I suppose the head-scratching fidget, over enough years, would leave the shoulders and arms permanently cocked, and that this would feel uncomfortable but still normal. In the universe of the fidgeter, the only two arms and two shoulders in existence happened to be arranged like so, left elbow at this angle, right shoulder at that, one arm at this height, the other at that, and the spine would just have to bunch itself up. In my universe, the only mind at hand is always checking to see if I’m smart. If it didn’t fret over my smartness or lack of smartness, the mind wouldn’t be there. Skies aren’t made of gravy, and minds don’t not ask if I’m smart. In my experience, anyway.

But really I know the fidget is second nature, not first. No, I can’t remember what my mind was like before the fidget began. Even so, there was a beginning. We’re talking first grade, second grade, picking up steam in third. As soon as I got the idea that being smart mattered to other people, most notably teachers and my parents. By the time I was in high school, the question had me gripped. My life was over if I wasn’t smart.

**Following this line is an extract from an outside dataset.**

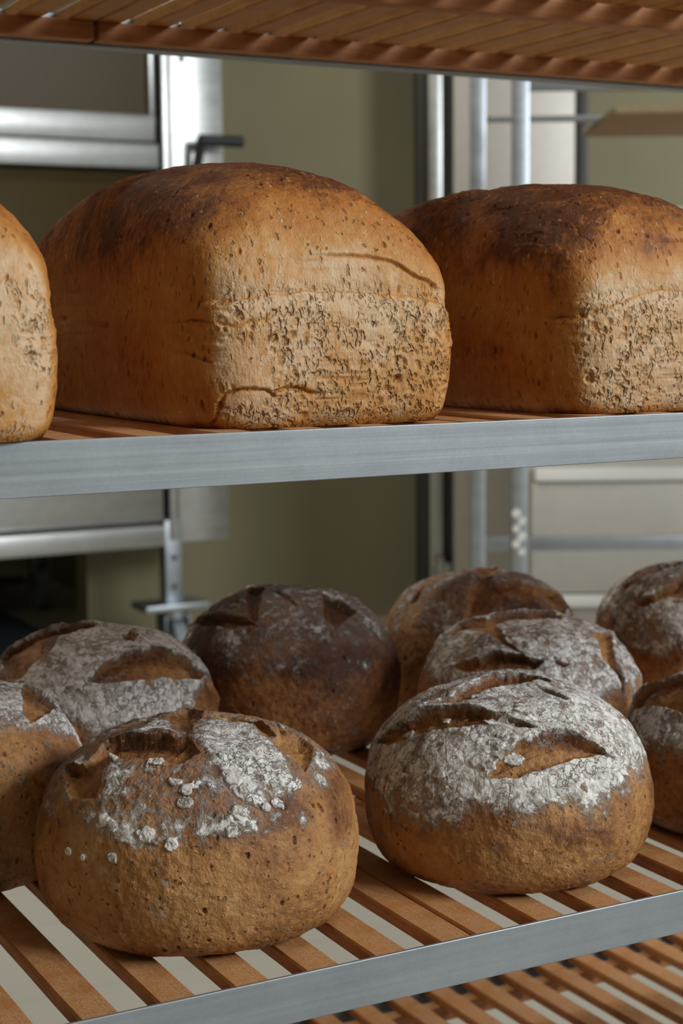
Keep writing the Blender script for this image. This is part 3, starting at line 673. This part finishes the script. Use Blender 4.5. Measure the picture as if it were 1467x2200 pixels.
    tag(o, label, 'bread', 'round floured loaves on the lower shelf')
    return o

def tin_base(u_, v_, A, Bh, zr, D, flare=1.012, n=7.0, lean=0.0):
    """tin loaf: v 0..0.3 flat bottom, 0.3..1 walls up to the rim, 1..2 the risen crown"""
    c, s = np.cos(u_), np.sin(u_)
    ex = np.sign(c) * np.abs(c) ** (2 / n); ey = np.sign(s) * np.abs(s) ** (2 / n)
    wv = np.clip((v_ - 0.3) / 0.7, 0, 1); dv = np.clip(v_ - 1, 0, 1); bv = np.clip(v_ / 0.3, 0, 1)
    rb = 0.035
    zw = zr * wv
    corner = 1 - rb * (1 - np.clip(wv / 0.14, 0, 1)) ** 2
    scale = (1 + 0.060 * np.sin(np.clip(wv / 1.16, 0, 1) * math.pi) ** 0.8 + (flare - 1) * wv) * corner
    th = dv * math.pi / 2
    dome_r = np.clip(np.cos(th), 0, 1) ** 0.62; dome_z = np.sin(th) ** 1.0
    rim = 1.0 + 0.060 * math.sin(math.pi / 1.16) ** 0.8 + (flare - 1)
    scale = np.where(v_ > 1, rim * dome_r, scale)
    z = np.where(v_ > 1, zr + D * dome_z, zw)
    scale = np.where(v_ < 0.3, (1 - rb) * bv, scale); z = np.where(v_ < 0.3, 0.0, z)
    # towards the crown the outline becomes rounder
    rnd = sstep(1.1, 1.9, v_)
    ex = ex * (1 - rnd) + c * rnd; ey = ey * (1 - rnd) + s * rnd
    x = A * scale * ex + lean * np.clip(z - zr, 0, 1); y = Bh * (1 + (scale - 1) * (A / Bh if True else 1)) * ey
    y = np.where(v_ > 1, Bh * (1 + (rim - 1) * A / Bh) * (dome_r ** 0.80) * ey, y)
    y = np.where(v_ < 0.3, Bh * (1 - rb * .5) * bv * ey, y)
    return np.stack([x, y, z], -1)

def make_tin(loc, A, Bh, zr, D, seed, na, nv, label, lean=0.0, rotz=0.0, cracks=()):
    s = np.linspace(0, 2 * math.pi, na, endpoint=False)
    u0 = -math.pi / 2
    u1 = u0 + (s - math.pi) + 0.35 * np.sin(s)
    v1 = np.concatenate([np.linspace(0.0, 0.3, 8)[:-1], np.linspace(0.3, 1.0, nv // 2)[:-1], np.linspace(1, 2, nv // 2)])
    U, V = np.meshgrid(u1, v1, indexing='ij')
    # even out the spacing round the rounded-square outline
    n = 5.0
    ang = np.arctan2(np.sign(np.sin(U)) * np.abs(np.sin(U)) ** 2.2, np.sign(np.cos(U)) * np.abs(np.cos(U)) ** 2.2)
    U = ang * 0.6 + U * 0.4 + 2 * math.pi * np.round((U - ang) / (2 * math.pi)) * 0.6
    B = tin_base(U, V, A, Bh, zr, D, lean=lean)
    N = grid_normals(B)
    N[V < 0.29] = (0, 0, -1)
    Q = B + seed * 0.291
    low = fbm(Q, 0.060, 2, 1); mid = fbm(Q, 0.017, 3, 2); fine = fbm(Q, 0.0045, 3, 3)
    z = B[..., 2]
    front = sstep(0.45, 0.85, np.abs(N[..., 1])); endface = front * sstep(zr * 1.25, zr * 0.9, z)
    crown = sstep(1.02, 1.32, V)
    # crumbly pores of the end faces
    W = Q + 0.004 * np.stack([fbm(Q, .01, 2, 21), fbm(Q, .01, 2, 22), fbm(Q, .01, 2, 23)], -1)
    f1, f2, rv = worley(W, 0.0040, seed + 3); g1, g2, rv2 = worley(W, 0.0075, seed + 9)
    patchy = sstep(-0.16, 0.02, fbm(Q, 0.035, 2, 24) + 0.05)
    pore = (sstep(0.50, 0.22, f1) * (rv > 0.45) * 0.7 + sstep(0.46, 0.22, g1) * (rv2 > 0.62)) * patchy
    e1, e2, rv3 = worley(Q * np.array([1, 1, .6]), 0.0095, seed + 5)
    pit = sstep(0.20, 0.08, e1) * (rv3 > 0.35)
    # crease where the dough rose over the tin's rim, and the wrinkles below it
    zc = z + 0.013 * fbm(Q, 0.045, 3, 31)
    crease = np.exp(-((zc - zr) / 0.0016) ** 2); over = sstep(zr - .001, zr + .003, zc) * sstep(zr + .030, zr + .004, zc)
    cornr = np.exp(-((np.abs(N[..., 0]) - 0.72) / 0.22) ** 2)
    wrink = fbm(Q * np.array([1, 1, 3.2]), 0.016, 3, 33)
    band = np.exp(-((z - zr + .012) / 0.016) ** 2)
    D_ = 0.0050 * low + 0.0021 * mid + 0.0007 * fine
    D_ += -0.0004 * crease * front * sstep(-.1, .1, fbm(Q, .02, 2, 51)) + 0.0015 * sstep(zr + .0022, zr - .0012, zc) * sstep(zr - .022, zr - .002, zc) * front
    D_ += -0.0014 * pore * endface * (0.35 + 0.65 * sstep(zr * .98, zr * .75, z)) - 0.0012 * pit * (1 - endface)
    D_ += 0.0045 * wrink * band * (0.25 + 0.9 * cornr)
    # splits in the front end face: (points in x, z), depth, lift of the upper side
    split = np.zeros_like(z); fm = sstep(-0.70, -0.90, B[..., 1] / Bh)
    X_ = B[..., 0] + 0.004 * fbm(Q, .012, 2, 61); Z_ = z + 0.005 * fbm(Q, .010, 3, 62)
    for pts, dep, lift in cracks:
        best = np.full(z.shape, 9.0); up = np.zeros_like(z)
        for (x0, z0), (x1, z1) in zip(pts[:-1], pts[1:]):
            ex, ez = x1 - x0, z1 - z0
            t_ = np.clip(((X_ - x0) * ex + (Z_ - z0) * ez) / (ex * ex + ez * ez), 0, 1)
            dx, dz = X_ - x0 - t_ * ex, Z_ - z0 - t_ * ez; d = np.hypot(dx, dz)
            up = np.where(d < best, dz, up); best = np.minimum(best, d)
        g_ = np.exp(-(best / 0.0010) ** 2) * fm
        D_ += -dep * g_ + lift * fm * np.exp(-best / 0.006) * sstep(-.0008, .0012, up)
        split = np.maximum(split, g_)
    # thin flakes lifting along the crown
    fk = sstep(0.02, 0.05, fbm(Q * np.array([1, .6, 1]), 0.011, 3, 41)) * crown * sstep(-.02, .10, low)
    D_ += 0.0006 * fk
    fade = sstep(0.30, 0.42, V)
    D_ = D_ * fade
    Pp = B + N * D_[..., None]; Pp[..., 2] = np.maximum(Pp[..., 2], 0)
    hgt = np.clip((z - zr) / D, 0, 1)
    sideface = (1 - front)
    toast = 0.06 + 0.12 * mid + front * (0.04 + 0.56 * sstep(0.0, 0.42, hgt + 0.8 * low)) \
        + sideface * (0.60 + 0.22 * sstep(0.05, .6, hgt) - 0.14 * np.exp(-((zc - zr) / .014) ** 2) + 0.6 * low * 0.6)
    toast += 0.08 * sstep(0.70, 1.0, hgt) + 0.10 * crown * sstep(.03, .12, fbm(Q, .05, 2, 44)) + 0.30 * pit
    toast -= 0.10 * front * np.exp(-np.maximum(zr + .004 - zc, 0) / 0.012) * (zc < zr + .006)
    toast += 0.10 * pore * endface + 0.35 * sstep(0.006, 0.0, z) + 0.08 * fk + 0.30 * split
    me = grid_mesh('tin_loaf', Pp, {'toast': np.clip(toast, 0, 1), 'pore': endface * patchy * 0.9, 'flour': np.zeros_like(z)}, M['tin'])
    o = bpy.data.objects.new('tin_loaf', me); COL.objects.link(o); o.location = loc; o.rotation_euler = (0, 0, rotz)
    tag(o, label, 'bread', 'wholemeal tin loaves on the middle shelf')
    return o

Zm = SHELF['middle']
make_tin((0.4165, 0.940, Zm), 0.0785, 0.162, 0.066, 0.081, 1, 1100, 560, 'large wholemeal tin loaf in the middle of the upper row, whole end face showing',
         cracks=[([(-0.069, 0.0022), (-0.0678, 0.0106), (-0.0655, 0.0178), (-0.0594, 0.0205), (-0.0447, 0.0213), (-0.0407, 0.0171)], 0.0022, 0.0012),
                 ([(-0.0406, 0.02), (-0.0283, 0.0206), (-0.0173, 0.0183), (-0.009, 0.0124)], 0.0018, 0.0010),
                 ([(-0.0136, 0.0875), (0.0003, 0.0913), (0.0173, 0.0907), (0.0317, 0.0874), (0.0463, 0.0805), (0.0597, 0.0724)], 0.0014, 0.0018),
                 ([(-0.0874, 0.054), (-0.0758, 0.0567), (-0.0601, 0.0537), (-0.0441, 0.056)], 0.0007, -0.0008),
                 ([(-0.0902, 0.0434), (-0.0813, 0.0397), (-0.0723, 0.0336)], 0.0007, -0.0008),
                 ([(-0.0667, 0.0664), (-0.052, 0.0687), (-0.0346, 0.0703), (-0.0173, 0.0722), (0.0166, 0.0707), (0.0439, 0.0692), (0.0626, 0.0642), (0.0691, 0.0598)], 0.0004, -0.0019)], lean=-0.12)
make_tin((0.6450, 0.936, Zm), 0.0785, 0.162, 0.066, 0.0755, 2, 900, 460, 'wholemeal tin loaf cut by the right edge of the picture', lean=-0.12,
         cracks=[([(-0.077, 0.0555), (-0.070, 0.0570), (-0.0560, 0.0630), (-0.0390, 0.0675), (-0.0180, 0.0720), (0.02, 0.0725), (0.07, 0.068)], 0.0003, -0.0017)])
make_tin((0.1775, 0.905, Zm + 0.0011), 0.0770, 0.162, 0.066, 0.076, 5, 900, 460, 'wholemeal tin loaf at the left edge, overhanging the aluminium rail')

BOULES = [('L1', 3, 1300, 560, 'front left round loaf, lumps of flour scattered over a squared tear', {}),
          ('R1', 11, 1300, 560, 'front right round loaf, white with flour between leaf-shaped slashes', {}),
          ('ML', 5, 700, 320, 'round loaf at left with one long brown leaf-shaped slash above thick flour', {'toast0': 0.6}),
          ('FL', 8, 700, 320, 'round loaf cut by the left picture edge, white flour peaks beside a brown notch', {'toast0': 0.6}),
          ('MC', 13, 700, 320, 'dark round loaf at centre back, thinly floured, standing alone against the olive wall', {'flour_amt': 0.52, 'toast0': 0.95}),
          ('RB1', 17, 700, 320, 'rearmost round loaf right of centre, golden at left with a wide bare tear', {'flour_amt': 0.5, 'toast0': 0.62}),
          ('RB2', 19, 700, 320, 'round loaf directly behind the front right one, split deeply at its right', {'flour_amt': 0.85, 'toast0': 0.6}),
          ('FR', 23, 600, 280, 'round loaf at the right edge in the front row, half out of the picture', {'toast0': 0.7, 'flour_amt': 0.85}),
          ('FRB', 29, 600, 280, 'round loaf at the right edge in the back row, bright steel rail behind it', {'flour_amt': 0.8, 'toast0': 0.62})]
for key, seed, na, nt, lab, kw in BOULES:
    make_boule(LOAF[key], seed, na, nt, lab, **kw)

So I told myself, and this belief was the linchpin of my personality. There it’s been ever since, the central clench that makes me what I am. I’m cramped around this double idea that, one, if I’m smart, I’m all right, and two, that probably I’m not all right and not smart. The double idea resolves itself into my pit-a-pat of never-ending questions. Smart? Dumb? How do I tell?

Being smart was my idea of how I could be around people. Put differently, if I was smart, I would have friends and otherwise I wouldn’t. If it turned out I wasn’t smart, if my brain didn’t have that special status, then my adulthood would be spent like my late childhood and my adolescence: with very few people. I’d sit by myself and wonder about everyone else and kill time. I’d be alone and a failure. But if I were smart—let’s say if I were a novelist—everybody would want me around. That was my only path through life. Either I was walking toward smartness and high-prestige best-sellers, or else a trap door was beneath my feet and it was opening. Don’t ask why, because then I’d list my developmental deficits.

Now the decades have gone by and I’m pretty sure that I’m smart, smarter than most people, and that it hasn’t made much difference. People a lot dumber than I am have friends and love and good sex, and they do work they care about and do it well. I’m smart, but I’ve spent my life asking a stupid question, and that’s because I’m an idiot.